Theory
This page details the theory behind the AI control system developed for my final year project at university. The AI controller has two distinct phases, first decision making and then behaviour execution.
Decision Making
For the decision-making phase, I created a control architecture based around utility theory.
Utility theory can be stated as follows: Every possible action that a person could carry out is considered based on the percieved 'utility' of carrying out that action. A person's behaviour can therefore be explained as them carrying out the actions that provide the highest utility.
This theory is not specific to game AI systems and has been used in many different fields to predict the behaviour of real people using probability models and collected data.

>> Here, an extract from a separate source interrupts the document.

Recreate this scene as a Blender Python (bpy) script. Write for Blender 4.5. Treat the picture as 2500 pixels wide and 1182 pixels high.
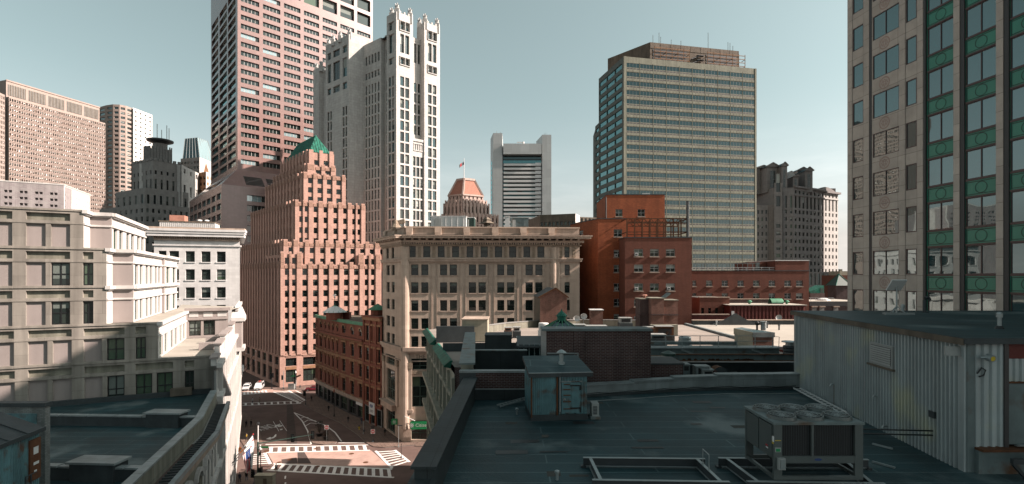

A decision modelling system using utility theory assigns a 'utility function' to each action in the set of possible actions. This function operates on the input data to calculate the utility value of carrying out the associated action. This an arbitrary unitless measure of the perceived benefit, normalized to a specific range (usually 0 to 1). After the utility value of every possible action is calculated, the action that produces the highest utility is carried out.
Below is a diagram showing a basic utility theory based decision model:
Utility theory is the backbone of the AI architecture in The Sims, a hugely popular game series. This is confirmed by information made public through various talks and interviews given by the developers.
The Sims was one of the main references I used while researching the topic. Similar games such as Dwarf Fortress, Rimworld, and Prison Architect were also used as references. These other games show similar need-based AI behaviour, but I could not find enough information to state whether they were based on utility theory or not. However, from the information presented to the player about the characters and their needs, along with the corresponding character behaviours, a utility theory based architecture would be a suitable implementation.
Here is an excellent talk on utility theory that takes an in depth look at the use of utility theory in games: Improving AI Decision Modeling Through Utility Theory [GDC vault]
For my prototype, I chose to include three basic needs: the need for water, food, and social interaction. The values of these needs increase over time to simulate hunger, thirst, and loneliness. These values are input into utility functions and the resultant utility values are used to choose which behaviour to carry out.
The need for social interaction uses a utility function that basically makes it the default behaviour when other needs are low. The need also increases over time leading to AI needing to take a break to seek social interaction, but never gets so high that it takes priority over extreme hunger or thirst. Below is a diagram showing the social utility function I used. The x axis shows the input, the raw need value. And the y axis shows the output utility:
Behaviour Execution
Every need has a specific task associated with it that can be carried out to fulfil that need. To carry out these tasks behaviour trees are used.
I won't go into too much depth on how behaviour trees work, but basically a behaviour tree is composed of control nodes and action nodes. An action node carries out a single discrete step of a task. A control node can have any number of child nodes and controls which of them are executed. There are two main types of control node: sequence nodes and selector nodes. The sequence node executes each child node, in order, until one fails or the sequence completes. The selector node executes each child node, in order, until one is successful.
The following website has a nice overview of the general concepts behind behaviour trees: Behavior trees for AI: How they work
Below is the simple behaviour tree created for the AI socializing behaviour. The sequence nodes are executed in order, left to right.
To reduce thirst and hunger the AI must search for food and water. Below is the behaviour tree I created for the AI to get a desired object from the map. To explain the overall behaviour simply: it starts by setting the wanted item tag, then checks if an item is already being held. If no item is held then find the desired item on the map, get a path to it, follow it, and pick it up. If an item is being held and it is the desired item then use it, otherwise drop the held item.
The player can influence the AI indirectly by issuing jobs. Jobs have a set importance value so the AI agents will evaluate whether to carry out the job task in the same manner as the need based tasks. Below is the behaviour tree related to job execution. In this behaviour tree there is a new node type that I did not mention early for brevity, a decorator node. This is a node with a single child that it always runs but modifies the return value of. In this example, if 'get job position' fails then 'cancel job' is run. However, cancel job should be guaranteed to succeed, so the failer returns a fail state to the parent node after running cancel job and breaks the sequence.
Self Reflection
Looking back on this, years later, I think that behaviour trees would be more appropriate for games with scripting support. For example, this would allow an enthusiast (modder) to use simple building blocks to create a completely custom behaviour that was not in the released game.
The best solution is often the simplest one.
With that in mind, the decision making system is simple, it avoids complex logic around edge cases that can arise with binary logic (such as finite state machines). And elegantly handles this kind of task selection based on continuously varying inputs.
However, the use of behaviour trees may be an over-engineered solution for this particular use case. These same behaviours could very easily be handled using simple if-else style logic and functions, which I think would also be easier to program, tweak, and understand.